On 02/08/06, Brad Campbell <address@hidden> wrote:
> ZIGLIO, Frediano, VF-IT wrote:
> > Hi,
> > well, this is not a definitive patch but it works. The aim is to be
> > able to wipe the disk without allocating entire space. When you wipe a
> > disk the program fill disk with zero bytes so disk image increase to
> > allocate all space. This just patch detect null byte writes and do not
> > write all zero byte clusters.
> >
>
> I've been giving this some pretty heavy testing over the last week and can
say I've not noticed any
> negative performance impact or any other adverse side effects, not to mention
the speedup when doing
> re-packing (which I do fairly regularly on both ext3 and ntfs guest
filesystems).
>
> While I'm here does anyone know of a simple program, either dos or linux
based for wiping unused
> space on fat filesystems?
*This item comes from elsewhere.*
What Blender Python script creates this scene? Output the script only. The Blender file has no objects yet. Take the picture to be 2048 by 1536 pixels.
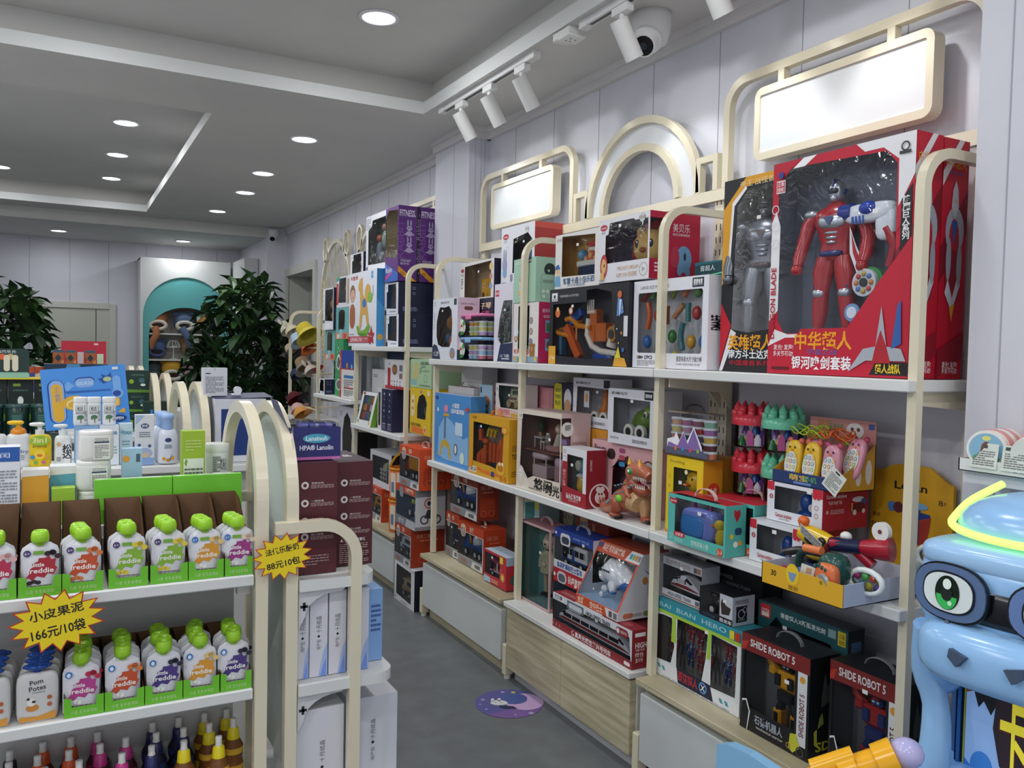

The only ones I've found so far have been windows
based.
I don't know if you mean just zeroing unused parts or reordering the
data and stuff like defragmentation. If you mean the former, there's a
universal method:
dd if=/dev/zero of=xxx; rm xxx
where xxx is a path to a new file on the filesystem, which must be
mounted. It will creata a zero filled file there, which will fill all
availiable space, and remove the file afterwards. I used this when I
needed to send filesystem images through internet so that they
compressed well.
If you add dd=<a-big-number-here> it might take less time to write the file.